====== DATASET ROWS
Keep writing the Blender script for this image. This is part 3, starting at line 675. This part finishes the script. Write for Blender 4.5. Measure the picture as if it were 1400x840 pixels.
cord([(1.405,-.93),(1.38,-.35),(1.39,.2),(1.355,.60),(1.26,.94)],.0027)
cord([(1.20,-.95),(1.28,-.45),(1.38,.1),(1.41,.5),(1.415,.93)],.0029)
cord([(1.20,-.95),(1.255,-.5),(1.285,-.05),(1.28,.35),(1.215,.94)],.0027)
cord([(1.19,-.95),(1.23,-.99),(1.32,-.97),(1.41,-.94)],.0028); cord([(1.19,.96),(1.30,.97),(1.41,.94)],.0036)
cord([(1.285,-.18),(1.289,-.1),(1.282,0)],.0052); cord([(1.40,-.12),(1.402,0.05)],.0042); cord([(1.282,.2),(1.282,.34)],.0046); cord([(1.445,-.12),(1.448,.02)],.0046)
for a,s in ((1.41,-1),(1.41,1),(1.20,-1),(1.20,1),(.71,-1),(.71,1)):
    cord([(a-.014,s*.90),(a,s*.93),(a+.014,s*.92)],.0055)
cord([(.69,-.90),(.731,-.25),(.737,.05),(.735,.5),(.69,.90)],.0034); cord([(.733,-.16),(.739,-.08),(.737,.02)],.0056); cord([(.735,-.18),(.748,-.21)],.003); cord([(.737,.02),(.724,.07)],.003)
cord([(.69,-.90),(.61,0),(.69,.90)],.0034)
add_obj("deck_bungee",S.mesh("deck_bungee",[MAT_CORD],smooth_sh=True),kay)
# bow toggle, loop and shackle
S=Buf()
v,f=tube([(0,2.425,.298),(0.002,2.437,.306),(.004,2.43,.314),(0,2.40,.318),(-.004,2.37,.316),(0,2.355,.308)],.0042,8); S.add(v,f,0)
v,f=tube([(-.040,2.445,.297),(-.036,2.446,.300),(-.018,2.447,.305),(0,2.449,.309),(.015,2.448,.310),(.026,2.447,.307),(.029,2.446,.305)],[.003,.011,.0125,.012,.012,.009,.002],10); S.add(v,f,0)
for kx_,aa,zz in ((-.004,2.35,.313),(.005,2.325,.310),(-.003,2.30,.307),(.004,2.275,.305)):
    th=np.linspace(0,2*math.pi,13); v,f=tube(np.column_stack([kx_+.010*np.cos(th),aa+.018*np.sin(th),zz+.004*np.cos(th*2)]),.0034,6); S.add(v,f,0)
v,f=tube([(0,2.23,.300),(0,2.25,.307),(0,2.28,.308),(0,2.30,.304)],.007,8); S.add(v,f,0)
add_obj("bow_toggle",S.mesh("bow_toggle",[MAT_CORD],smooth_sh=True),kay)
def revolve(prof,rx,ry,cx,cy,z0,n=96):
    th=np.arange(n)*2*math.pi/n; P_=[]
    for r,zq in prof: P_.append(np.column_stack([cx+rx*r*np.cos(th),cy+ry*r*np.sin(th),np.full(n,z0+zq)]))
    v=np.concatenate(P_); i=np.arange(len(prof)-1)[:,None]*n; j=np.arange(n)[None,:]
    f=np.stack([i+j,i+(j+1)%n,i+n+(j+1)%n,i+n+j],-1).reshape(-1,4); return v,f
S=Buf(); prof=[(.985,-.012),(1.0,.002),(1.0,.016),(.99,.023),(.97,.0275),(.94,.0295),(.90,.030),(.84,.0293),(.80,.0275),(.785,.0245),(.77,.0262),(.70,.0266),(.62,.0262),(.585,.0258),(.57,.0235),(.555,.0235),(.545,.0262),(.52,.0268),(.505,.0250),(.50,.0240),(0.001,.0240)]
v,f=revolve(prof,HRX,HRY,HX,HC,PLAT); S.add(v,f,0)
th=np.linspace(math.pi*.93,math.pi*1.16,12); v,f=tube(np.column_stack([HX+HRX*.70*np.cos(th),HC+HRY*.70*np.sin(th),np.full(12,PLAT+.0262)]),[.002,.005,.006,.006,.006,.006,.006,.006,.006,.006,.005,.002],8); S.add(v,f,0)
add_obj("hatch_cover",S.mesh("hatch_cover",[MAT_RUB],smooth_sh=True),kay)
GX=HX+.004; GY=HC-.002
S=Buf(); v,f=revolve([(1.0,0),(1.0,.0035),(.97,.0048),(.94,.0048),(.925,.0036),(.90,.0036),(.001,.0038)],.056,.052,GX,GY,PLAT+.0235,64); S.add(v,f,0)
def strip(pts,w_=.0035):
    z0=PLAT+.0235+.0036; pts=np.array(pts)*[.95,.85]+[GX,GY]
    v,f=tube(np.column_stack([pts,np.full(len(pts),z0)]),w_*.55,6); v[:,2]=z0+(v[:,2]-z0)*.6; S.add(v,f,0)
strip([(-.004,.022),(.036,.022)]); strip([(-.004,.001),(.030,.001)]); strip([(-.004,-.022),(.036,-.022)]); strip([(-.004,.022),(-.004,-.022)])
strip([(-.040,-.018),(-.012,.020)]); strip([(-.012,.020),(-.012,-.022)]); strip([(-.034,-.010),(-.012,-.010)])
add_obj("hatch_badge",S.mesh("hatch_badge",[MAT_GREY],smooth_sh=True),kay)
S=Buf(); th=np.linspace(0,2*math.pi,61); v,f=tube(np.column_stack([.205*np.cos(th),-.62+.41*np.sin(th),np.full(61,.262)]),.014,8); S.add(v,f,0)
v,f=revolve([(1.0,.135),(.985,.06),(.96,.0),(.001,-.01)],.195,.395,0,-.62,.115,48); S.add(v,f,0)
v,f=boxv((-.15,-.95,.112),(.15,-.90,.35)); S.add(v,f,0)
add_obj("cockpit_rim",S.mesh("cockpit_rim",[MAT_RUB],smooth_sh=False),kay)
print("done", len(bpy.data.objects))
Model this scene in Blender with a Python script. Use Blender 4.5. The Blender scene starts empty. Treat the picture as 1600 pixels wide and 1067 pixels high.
============
— SHORT EXERCISE —
From the records above, extract every entry verbatim.

— EXERCISE RESPONSE —
Keep writing the Blender script for this image. This is part 3, starting at line 675. This part finishes the script. Write for Blender 4.5. Measure the picture as if it were 1400x840 pixels.
cord([(1.405,-.93),(1.38,-.35),(1.39,.2),(1.355,.60),(1.26,.94)],.0027)
cord([(1.20,-.95),(1.28,-.45),(1.38,.1),(1.41,.5),(1.415,.93)],.0029)
cord([(1.20,-.95),(1.255,-.5),(1.285,-.05),(1.28,.35),(1.215,.94)],.0027)
cord([(1.19,-.95),(1.23,-.99),(1.32,-.97),(1.41,-.94)],.0028); cord([(1.19,.96),(1.30,.97),(1.41,.94)],.0036)
cord([(1.285,-.18),(1.289,-.1),(1.282,0)],.0052); cord([(1.40,-.12),(1.402,0.05)],.0042); cord([(1.282,.2),(1.282,.34)],.0046); cord([(1.445,-.12),(1.448,.02)],.0046)
for a,s in ((1.41,-1),(1.41,1),(1.20,-1),(1.20,1),(.71,-1),(.71,1)):
    cord([(a-.014,s*.90),(a,s*.93),(a+.014,s*.92)],.0055)
cord([(.69,-.90),(.731,-.25),(.737,.05),(.735,.5),(.69,.90)],.0034); cord([(.733,-.16),(.739,-.08),(.737,.02)],.0056); cord([(.735,-.18),(.748,-.21)],.003); cord([(.737,.02),(.724,.07)],.003)
cord([(.69,-.90),(.61,0),(.69,.90)],.0034)
add_obj("deck_bungee",S.mesh("deck_bungee",[MAT_CORD],smooth_sh=True),kay)
# bow toggle, loop and shackle
S=Buf()
v,f=tube([(0,2.425,.298),(0.002,2.437,.306),(.004,2.43,.314),(0,2.40,.318),(-.004,2.37,.316),(0,2.355,.308)],.0042,8); S.add(v,f,0)
v,f=tube([(-.040,2.445,.297),(-.036,2.446,.300),(-.018,2.447,.305),(0,2.449,.309),(.015,2.448,.310),(.026,2.447,.307),(.029,2.446,.305)],[.003,.011,.0125,.012,.012,.009,.002],10); S.add(v,f,0)
for kx_,aa,zz in ((-.004,2.35,.313),(.005,2.325,.310),(-.003,2.30,.307),(.004,2.275,.305)):
    th=np.linspace(0,2*math.pi,13); v,f=tube(np.column_stack([kx_+.010*np.cos(th),aa+.018*np.sin(th),zz+.004*np.cos(th*2)]),.0034,6); S.add(v,f,0)
v,f=tube([(0,2.23,.300),(0,2.25,.307),(0,2.28,.308),(0,2.30,.304)],.007,8); S.add(v,f,0)
add_obj("bow_toggle",S.mesh("bow_toggle",[MAT_CORD],smooth_sh=True),kay)
def revolve(prof,rx,ry,cx,cy,z0,n=96):
    th=np.arange(n)*2*math.pi/n; P_=[]
    for r,zq in prof: P_.append(np.column_stack([cx+rx*r*np.cos(th),cy+ry*r*np.sin(th),np.full(n,z0+zq)]))
    v=np.concatenate(P_); i=np.arange(len(prof)-1)[:,None]*n; j=np.arange(n)[None,:]
    f=np.stack([i+j,i+(j+1)%n,i+n+(j+1)%n,i+n+j],-1).reshape(-1,4); return v,f
S=Buf(); prof=[(.985,-.012),(1.0,.002),(1.0,.016),(.99,.023),(.97,.0275),(.94,.0295),(.90,.030),(.84,.0293),(.80,.0275),(.785,.0245),(.77,.0262),(.70,.0266),(.62,.0262),(.585,.0258),(.57,.0235),(.555,.0235),(.545,.0262),(.52,.0268),(.505,.0250),(.50,.0240),(0.001,.0240)]
v,f=revolve(prof,HRX,HRY,HX,HC,PLAT); S.add(v,f,0)
th=np.linspace(math.pi*.93,math.pi*1.16,12); v,f=tube(np.column_stack([HX+HRX*.70*np.cos(th),HC+HRY*.70*np.sin(th),np.full(12,PLAT+.0262)]),[.002,.005,.006,.006,.006,.006,.006,.006,.006,.006,.005,.002],8); S.add(v,f,0)
add_obj("hatch_cover",S.mesh("hatch_cover",[MAT_RUB],smooth_sh=True),kay)
GX=HX+.004; GY=HC-.002
S=Buf(); v,f=revolve([(1.0,0),(1.0,.0035),(.97,.0048),(.94,.0048),(.925,.0036),(.90,.0036),(.001,.0038)],.056,.052,GX,GY,PLAT+.0235,64); S.add(v,f,0)
def strip(pts,w_=.0035):
    z0=PLAT+.0235+.0036; pts=np.array(pts)*[.95,.85]+[GX,GY]
    v,f=tube(np.column_stack([pts,np.full(len(pts),z0)]),w_*.55,6); v[:,2]=z0+(v[:,2]-z0)*.6; S.add(v,f,0)
strip([(-.004,.022),(.036,.022)]); strip([(-.004,.001),(.030,.001)]); strip([(-.004,-.022),(.036,-.022)]); strip([(-.004,.022),(-.004,-.022)])
strip([(-.040,-.018),(-.012,.020)]); strip([(-.012,.020),(-.012,-.022)]); strip([(-.034,-.010),(-.012,-.010)])
add_obj("hatch_badge",S.mesh("hatch_badge",[MAT_GREY],smooth_sh=True),kay)
S=Buf(); th=np.linspace(0,2*math.pi,61); v,f=tube(np.column_stack([.205*np.cos(th),-.62+.41*np.sin(th),np.full(61,.262)]),.014,8); S.add(v,f,0)
v,f=revolve([(1.0,.135),(.985,.06),(.96,.0),(.001,-.01)],.195,.395,0,-.62,.115,48); S.add(v,f,0)
v,f=boxv((-.15,-.95,.112),(.15,-.90,.35)); S.add(v,f,0)
add_obj("cockpit_rim",S.mesh("cockpit_rim",[MAT_RUB],smooth_sh=False),kay)
print("done", len(bpy.data.objects))
Model this scene in Blender with a Python script. Use Blender 4.5. The Blender scene starts empty. Treat the picture as 1600 pixels wide and 1067 pixels high.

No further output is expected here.